Em 2014, quando a Alemanha aprovou uma lei que permitia aos media cobrarem pela agregação de conteúdos, o Google tornou a presença de sites no Google News dependente de uma adesão voluntária. Ao fim de duas semanas com o tráfego em queda, a generalidade dos sites optou por regressar ao agregador sem exigir pagamentos. No mesmo ano, uma lei em Espanha determinou que os media tinham de cobrar pelos conteúdos mesmo que não o quisessem fazer. A empresa optou por fechar o Google News.

Porém, nem sempre o braço-de-ferro pendeu inteiramente para o lado do Google. Em França, por exemplo, a empresa viu-se levada a criar, em 2013, um fundo de 60 milhões de euros para apoiar a imprensa, num acordo com que pretendia evitar legislação mais penalizadora. Em 2015, o Google lançou um fundo de 150 milhões de euros, gerido por profissionais dos media e destinado a projectos editoriais na Europa (o PÚBLICO tem projectos financiados por este fundo).

Já este ano, numa derrota para as grandes empresas da Internet, foi aprovada a directiva europeia que reformula as regras para os direitos de autor na Internet, um documento vasto que traz muitas novas regras para além da questão da imprensa.
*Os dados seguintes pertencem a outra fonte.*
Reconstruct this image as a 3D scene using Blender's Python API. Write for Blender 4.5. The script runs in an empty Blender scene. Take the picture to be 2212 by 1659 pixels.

A directiva está agora a ser transposta para as legislações nacionais, um processo que pode demorar até dois anos.

A aprovação foi recebida com júbilo pelos representantes da imprensa graças ao que ficou conhecido como o Artigo 11 (no texto final, passou a ser o Artigo 15). O artigo veio estender aos conteúdos jornalísticos protecções de direitos de autor que já existiam para outro tipo de conteúdos, como a música – mas especifica que a protecção não se aplica “à utilização de hiperligações” nem de “palavras isoladas ou de excertos muito curtos de publicações de imprensa”.

Em Portugal, a directiva ainda não foi transposta.